**SOURCE MATERIAL**
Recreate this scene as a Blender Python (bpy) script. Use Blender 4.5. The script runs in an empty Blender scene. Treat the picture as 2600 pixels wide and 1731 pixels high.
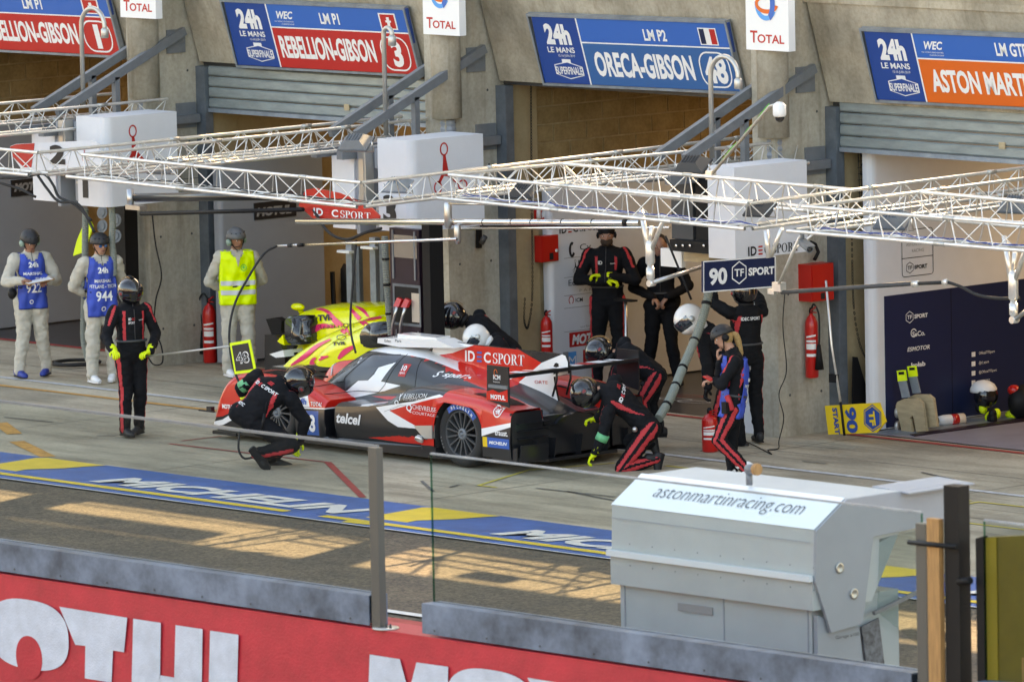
import bpy, bmesh, math, random
from mathutils import Vector, Matrix, noise
from mathutils.bvhtree import BVHTree
import numpy as np
random.seed(7)
scene = bpy.context.scene
COL = scene.collection
V = Vector
# ------------------------------------------------------------------ camera
F_PX = 18565.0
YAW, PIT, ROL = math.radians(47.55), math.radians(6.4746), math.radians(-1.202)
FW = V((-math.sin(YAW)*math.cos(PIT), math.cos(YAW)*math.cos(PIT), -math.sin(PIT)))
_r = V((math.cos(YAW), math.sin(YAW), 0)); _u = _r.cross(FW)
RT = _r*math.cos(ROL) + _u*math.sin(ROL); UP = -_r*math.sin(ROL) + _u*math.cos(ROL)
def ray(x, y): return FW + RT*((x-1300)/F_PX) - UP*((y-865.5)/F_PX)
CAM = -ray(1170, 1187)*(F_PX/240.0)
cd = bpy.data.cameras.new('camera'); cam = bpy.data.objects.new('camera', cd); COL.objects.link(cam)
mx = Matrix((RT, UP, -FW)).transposed().to_4x4(); mx.translation = CAM
cam.matrix_world = mx
cd.sensor_width = 36.0; cd.lens = F_PX/2600*36; cd.clip_start = 1; cd.clip_end = 2000
cd.dof.use_dof = True; cd.dof.focus_distance = 77.0; cd.dof.aperture_fstop = 5.0
scene.camera = cam
# ------------------------------------------------------------------ sky, sun, exposure
SUNV = V((-.28, .83, .478)).normalized()
w = bpy.data.worlds.new('World'); scene.world = w; w.use_nodes = True
nt = w.node_tree; bg = nt.nodes['Background']
sky = nt.nodes.new('ShaderNodeTexSky'); sky.sky_type = 'NISHITA'; sky.sun_disc = False
sky.sun_elevation = math.asin(SUNV.z); sky.sun_rotation = math.atan2(SUNV.x, SUNV.y)
sky.air_density = 1.0; sky.dust_density = 3.0; sky.ozone_density = 1.0
nt.links.new(sky.outputs[0], bg.inputs[0]); bg.inputs[1].default_value = 0.15
sl = bpy.data.lights.new('sun', 'SUN'); so = bpy.data.objects.new('sun', sl); COL.objects.link(so)
sl.energy = 3.2; sl.angle = math.radians(.5); sl.color = (1.0, .78, .5)
so.rotation_euler = SUNV.to_track_quat('Z', 'Y').to_euler(); so.location = (0, 20, 30)
scene.view_settings.view_transform = 'Standard'; scene.view_settings.look = 'None'
scene.view_settings.exposure = 2.6; scene.view_settings.gamma = 1
scene.view_settings.use_white_balance = True; scene.view_settings.white_balance_temperature = 8800; scene.view_settings.white_balance_tint = 11
scene.view_settings.use_curve_mapping = False
# ------------------------------------------------------------------ pixel -> point on a known real plane
def at(x, y, X=None, Y=None, Z=None):
    d = ray(x, y)
    if X is not None: t = (X-CAM.x)/d.x
    elif Y is not None: t = (Y-CAM.y)/d.y
    else: t = (Z-CAM.z)/d.z
    return CAM + d*t
def atp(x, y, P, N):
    d = ray(x, y); return CAM + d*((V(P)-CAM).dot(N)/d.dot(N))
# ------------------------------------------------------------------ materials
def mat(name, col, rough=.6, metal=0., nscale=0, namt=0., bump=0., bscale=None, stretch=(1, 1, 1), coat=0., spec=None, col2=None):
    m = bpy.data.materials.new(name); m.use_nodes = True
    n = m.node_tree; b = n.nodes['Principled BSDF']
    b.inputs['Base Color'].default_value = (*col, 1); b.inputs['Roughness'].default_value = rough
    b.inputs['Metallic'].default_value = metal; b.inputs['Coat Weight'].default_value = coat
    b.inputs['Coat Roughness'].default_value = .04
    if spec is not None: b.inputs['Specular IOR Level'].default_value = spec
    if nscale or bump:
        tc = n.nodes.new('ShaderNodeTexCoord'); mp = n.nodes.new('ShaderNodeMapping')
        geo = n.nodes.new('ShaderNodeNewGeometry')
        mp.inputs['Scale'].default_value = stretch; n.links.new(geo.outputs['Position'], mp.inputs[0])
    if nscale:
        nz = n.nodes.new('ShaderNodeTexNoise'); nz.inputs['Scale'].default_value = nscale
        nz.inputs['Detail'].default_value = 8; nz.inputs['Roughness'].default_value = .65
        n.links.new(mp.outputs[0], nz.inputs[0])
        cr = n.nodes.new('ShaderNodeValToRGB')
        c2 = col2 or tuple(max(0, c*(1-namt)) for c in col); c1 = tuple(min(1, c*(1+namt)) for c in col)
        cr.color_ramp.elements[0].position = .33; cr.color_ramp.elements[0].color = (*c2, 1)
        cr.color_ramp.elements[1].position = .68; cr.color_ramp.elements[1].color = (*c1, 1)
        n.links.new(nz.outputs['Fac'], cr.inputs[0]); n.links.new(cr.outputs[0], b.inputs['Base Color'])
    if bump:
        bz = n.nodes.new('ShaderNodeTexNoise'); bz.inputs['Scale'].default_value = bscale or nscale*3 or 20
        bz.inputs['Detail'].default_value = 5
        n.links.new(mp.outputs[0], bz.inputs[0])
        bp = n.nodes.new('ShaderNodeBump'); bp.inputs['Strength'].default_value = bump; bp.inputs['Distance'].default_value = .02
        n.links.new(bz.outputs['Fac'], bp.inputs['Height']); n.links.new(bp.outputs[0], b.inputs['Normal'])
    return m
M = {}
def mm(k, *a, **kw): M[k] = mat(k, *a, **kw)
mm('white', (.78, .78, .77), .45); mm('white_gloss', (.8, .8, .8), .2, coat=.3)
mm('panel_white', (.66, .67, .7), .42, nscale=1.5, namt=.05)
mm('panel_grey', (.27, .29, .32), .5, nscale=1.2, namt=.06)
mm('print_white', (.78, .78, .78), .5); mm('print_black', (.012, .012, .014), .5)
mm('print_red', (.56, .02, .025), .45); mm('print_blue', (.012, .095, .40), .45); mm('print_navy', (.005, .014, .06), .42)
mm('print_midblue', (.02, .11, .31), .45); mm('print_signblue', (.008, .055, .26), .45); mm('print_signblue2', (.018, .12, .45), .45)
mm('print_signred', (.50, .022, .018), .45); mm('print_orange', (.72, .13, .015), .45)
mm('print_yellow', (.75, .5, .02), .45); mm('print_grey', (.3, .3, .3), .5); mm('print_green', (.08, .5, .05), .5)
mm('print_pink', (.85, .02, .18), .5); mm('print_lightblue', (.06, .32, .7), .5)
mm('black', (.009, .009, .010), .55, spec=.22); mm('black_gloss', (.008, .008, .01), .12, coat=.6)
mm('dark_grey', (.05, .052, .055), .55); mm('rubber', (.018, .018, .018), .75)
mm('carbon', (.012, .013, .016), .28, nscale=300, namt=.5, coat=.4)
mm('galv', (.27, .31, .35), .5, .45, nscale=5, namt=.22, bump=.05, bscale=60)
mm('galv_dark', (.13, .155, .18), .5, .35, nscale=6, namt=.2)
mm('strip', (.13, .175, .25), .42, .3, nscale=2.6, namt=.5, bump=.04, bscale=40)
mm('steel_paint', (.17, .185, .2), .5, .2, nscale=8, namt=.1)
mm('shutter', (.26, .3, .3), .45, .35, nscale=3, namt=.2, stretch=(1, 1, 4))
mm('alu', (.74, .72, .68), .3, .6, nscale=14, namt=.10)
mm('alu_dull', (.5, .49, .46), .4, .7)
mm('chrome', (.75, .73, .7), .12, 1.0); mm('steel', (.5, .5, .5), .3, .9)
mm('red_paint', (.55, .012, .01), .3, coat=.3); mm('red_box', (.5, .012, .008), .38)
mm('yellow_hi', (.72, .9, .02), .6); mm('wood', (.36, .19, .07), .6, nscale=9, namt=.25, stretch=(6, 6, .6))
mm('plywood', (.42, .33, .2), .55, nscale=6, namt=.16, stretch=(1, 1, 5))
mm('hose_grey', (.2, .22, .19), .55); mm('glass_lamp', (.7, .7, .68), .3)
mm('skin', (.42, .22, .15), .5); mm('skin_tan', (.33, .16, .1), .5)
mm('hair_blond', (.4, .25, .1), .6, nscale=90, namt=.4); mm('hair_dark', (.03, .02, .015), .7); mm('hair_grey', (.3, .28, .25), .7)
mm('chain', (.035, .03, .025), .5, .6)
mm('garage_floor_dark', (.035, .037, .042), .35, nscale=2, namt=.3)
mm('garage_floor_lilac', (.26, .24, .28), .45, nscale=3, namt=.1)
mm('dark_panel', (.022, .012, .022), .4, nscale=3, namt=.2, spec=.3)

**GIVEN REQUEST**
Where a line holds "scene", copy that line.

**THE REPLY**
Recreate this scene as a Blender Python (bpy) script. Use Blender 4.5. The script runs in an empty Blender scene. Treat the picture as 2600 pixels wide and 1731 pixels high.
scene = bpy.context.scene
COL = scene.collection
scene.camera = cam
w = bpy.data.worlds.new('World'); scene.world = w; w.use_nodes = True
scene.view_settings.view_transform = 'Standard'; scene.view_settings.look = 'None'
scene.view_settings.exposure = 2.6; scene.view_settings.gamma = 1
scene.view_settings.use_white_balance = True; scene.view_settings.white_balance_temperature = 8800; scene.view_settings.white_balance_tint = 11
scene.view_settings.use_curve_mapping = False